How to Track Your Sleep Using Your Fitbit

MAY 04, 2024

THERE ARE MANY reasons for picking up one of the best Fitbits, and for a lot of people those reasons include being able to track their sleep. Strap a Fitbit smartwatch or tracker to your wrist and it'll monitor your slumber, recording the amount of time you're asleep as well as the quality of the sleep you're getting.

If you want to know how to track sleep using your Fitbit, we'll explain how it works here—the hardware you need, and the options you've got in the accompanying Fitbit app. The good news is, a lot of the hard work is done for you: Just by wearing a Fitbit at bedtime you're well on the way to collecting some useful sleep data.

Choose Your Device

Every Fitbit out there can track your sleep in terms of how long it lasts, and every Fitbit with a heart rate monitor—which is all of the newer devices launched in the last few years—can also figure out the differences between sleep stages. Fitbits with heart rate monitors can discern between light sleep, deep sleep, and REM sleep, when vivid dreams are more likely.

The Sleep Profile feature, a more detailed breakdown of your sleep that appears once a month, is available only on specific models. To get those reports, you’ll need a Charge 5, Charge 6, Inspire 2, Inspire 3, or Luxe tracker, or any Sense or Versa watch (except the very first Versa model from 2018). Google Pixel watches can track your sleep as well; remember that Google owns Fitbit, so the Pixel watches have some of the same functionality.

You also need a Fitbit Premium subscription to get Sleep Profiles, though all the other sleep tracking features are available for free. Premium plans cost $10 a month and give you a range of extra insights across the board, not just more data about your sleep. They also provide access to a library of workout videos and audio tracks, with guided meditations, sleep aids, and audio tracks that guide you during a run or workout.

With your Fitbit purchased and charged up, you can simply place it by your phone, then open the Fitbit app for Android or iOS, and you should see a prompt to connect the device—provided Bluetooth is enabled on your phone. All of your physical activities will then start to be logged and synced automatically to the app.

Track Your Sleep

You don't need to press a button or turn on a toggle switch for your Fitbit device to start logging your sleep; it does so automatically once it recognizes your body is going into sleep mode. It'll record naps of an hour or longer, too. In a sense, all you have to do to track your sleep with a Fitbit is to wear it.

There's a little bit more to know about it. Your Fitbit will be smart enough to detect restless sleep through the way your body's moving, and if your wearable has a heart rate monitor built in, it knows what to look for to tell the difference between light, deep, and REM sleep. When your Fitbit feels you moving in ways that wouldn't be possible if you were asleep, the sleep logging is stopped.

Open up the Today tab in the Fitbit app to see the sleep you logged last night, in hours and minutes. If you tap on the sleep card, you can see your stats going back over time, for several months or even a year. You're able to toggle between Hours slept and Sleep schedule using the buttons under the charts.

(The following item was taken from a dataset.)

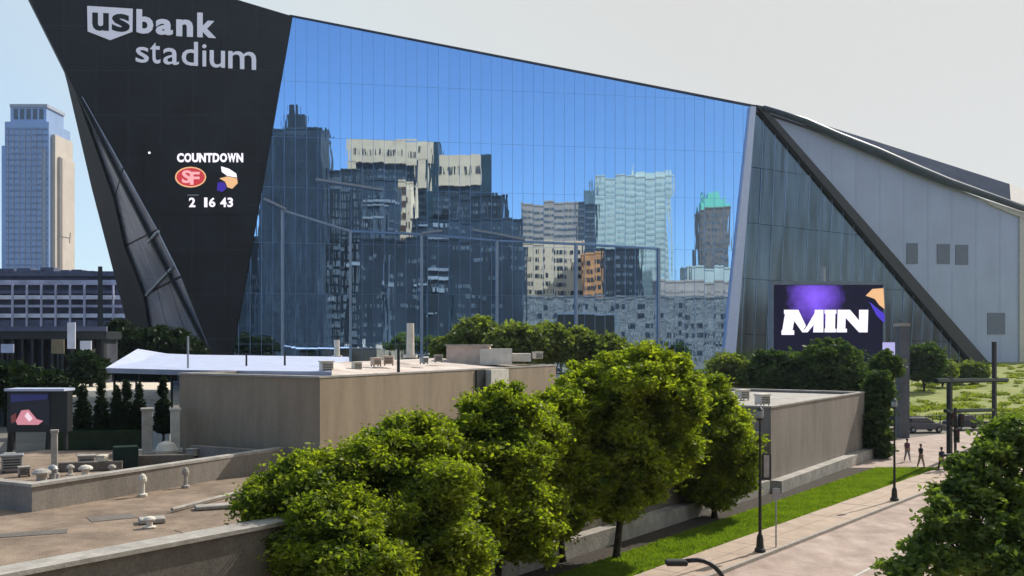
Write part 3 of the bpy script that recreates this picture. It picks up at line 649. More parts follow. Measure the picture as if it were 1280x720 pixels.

If your device has a heart rate monitor, which all but the oldest Fitbits do, you get a sleep score as well: This weighs several factors, like the amount of moving you did during the night and the amount of deep sleep you got, to give you a number up to 100. The higher this is, the better you're doing in terms of sleep.

Keep tapping through on the stats to see more details—which times of night you were in deep or light sleep, for example. If you're a Fitbit Premium subscriber, you get a Sleep Profile reading too: This uses various sleep metrics to tell you about trends in your sleep patterns, and how they compare to other people of your age and gender.

If your Fitbit has made a mistake in its calculations, you can edit a sleep period: Just tap on it from the sleep dashboard in the app, then tap the pen icon (top right). If you forget to wear your Fitbit overnight, tap the + (plus) button in the top-right corner of the sleep dashboard, then choose Add Sleep Log.

Tap the gear icon up in the top-right corner of the sleep dashboard screen to set your sleep goals, including when you want to get to bed and how long you want to stay there. The Fitbit app uses this information in its reports and charts to help you see how well you're doing. You can even have the app remind you when it's time to head to bed.

As you log more and more sleep, you'll find the stats become more and more useful—you can really see where you're doing well and where you need to improve. As all the data is logged in the app, it stays in place if you upgrade your Fitbit and switch to a different device, so your sleep logging can carry on uninterrupted.